Letters to the Editors (2016, AKV Berlin & Bom Dia Boa Tarde Boa Noite Verlag) compiles the issues of a self-printed black and white bi-weekly journal dedicated to text-based practices, written and distributed by Anna M. Szaflarski between October 2014 and November 2015. Based on her theory that content is created through social contact, each issue combines Szaflarski’s texts with contributions from an international pool of artists, writers, family, friends, librarians, and colleagues.
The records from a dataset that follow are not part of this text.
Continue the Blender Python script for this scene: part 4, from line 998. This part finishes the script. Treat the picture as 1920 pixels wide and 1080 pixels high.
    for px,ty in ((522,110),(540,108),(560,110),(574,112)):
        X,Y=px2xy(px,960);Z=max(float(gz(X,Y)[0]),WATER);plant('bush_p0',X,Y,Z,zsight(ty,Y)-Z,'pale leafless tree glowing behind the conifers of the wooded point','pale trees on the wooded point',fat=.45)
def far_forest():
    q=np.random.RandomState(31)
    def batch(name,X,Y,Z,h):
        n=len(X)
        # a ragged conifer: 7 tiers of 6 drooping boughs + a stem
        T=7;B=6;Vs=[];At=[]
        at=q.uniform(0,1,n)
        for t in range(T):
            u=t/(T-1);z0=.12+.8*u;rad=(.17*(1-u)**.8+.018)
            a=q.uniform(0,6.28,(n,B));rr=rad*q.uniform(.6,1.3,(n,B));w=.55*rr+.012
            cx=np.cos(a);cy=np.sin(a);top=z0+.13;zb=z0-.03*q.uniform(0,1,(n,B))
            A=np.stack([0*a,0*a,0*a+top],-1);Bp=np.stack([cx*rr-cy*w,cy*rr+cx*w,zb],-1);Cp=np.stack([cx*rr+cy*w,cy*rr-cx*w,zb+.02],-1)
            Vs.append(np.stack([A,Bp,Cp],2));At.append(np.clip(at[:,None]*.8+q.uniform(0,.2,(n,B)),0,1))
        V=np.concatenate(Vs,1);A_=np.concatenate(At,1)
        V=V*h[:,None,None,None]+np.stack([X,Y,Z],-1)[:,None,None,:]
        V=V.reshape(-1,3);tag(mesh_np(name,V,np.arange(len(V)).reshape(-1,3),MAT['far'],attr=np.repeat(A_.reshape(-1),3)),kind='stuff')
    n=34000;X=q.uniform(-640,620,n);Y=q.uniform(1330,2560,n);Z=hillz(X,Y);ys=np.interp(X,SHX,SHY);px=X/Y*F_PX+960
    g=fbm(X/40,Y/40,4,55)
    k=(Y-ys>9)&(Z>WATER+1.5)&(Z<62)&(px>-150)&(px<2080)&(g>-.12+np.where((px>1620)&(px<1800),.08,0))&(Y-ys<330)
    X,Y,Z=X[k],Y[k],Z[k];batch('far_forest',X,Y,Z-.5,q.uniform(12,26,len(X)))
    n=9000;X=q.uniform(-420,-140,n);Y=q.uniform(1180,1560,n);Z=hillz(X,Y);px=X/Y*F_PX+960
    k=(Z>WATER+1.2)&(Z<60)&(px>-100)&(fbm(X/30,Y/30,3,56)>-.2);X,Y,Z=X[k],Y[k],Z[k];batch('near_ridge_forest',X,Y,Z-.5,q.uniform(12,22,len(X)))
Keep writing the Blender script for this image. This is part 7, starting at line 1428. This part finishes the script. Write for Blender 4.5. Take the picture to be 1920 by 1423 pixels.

The Emergent Property Game is the title of the schematic epilogue of Szaflarski’s Letters to the Editors, and also the impetus for a series of reading events under the same title. Each event brings together a small selection of the thirty contributors for readings and performances.
4:00 p.m. WORKSHOP
Art Metropole and C Magazine present:
How to Read Artists’ Books
How to Read Artist’s Books will engage Art Metropole’s extensive and diverse collection of books, editions, multiples, zines and more, presenting two unique angles or “ways of reading” artist-produced publications.
JOSHUA VETTIVELU: I Don’t Know How to Read!
“One of the perks of being dyslexic and a faggot is that language often fails you. Sometimes, art is a way around that. Sometimes, it really isn’t. This workshop will look at the connections between art and language when existing modes of communication are found to be insufficient. Language, like humour and art, is often just a set of agreed upon terms based on shared experiences. So, what happens if you found yourself in a body that wasn’t able to read those terms?”
Joshua Vettivelu is an artist working within sculpture, video, performance and installation. Their work seeks to explore how larger frameworks of power manifest within intimate relationships. Recently, their practice has been examining the tensions that emerge when personal experiences are mined for art production, and how this allows institutions to posture and position themselves as self-reflexive. Vettivelu currently teaches at the faculty of Continuing Education at OCAD University and is the Director of Programming for Whippersnapper Gallery.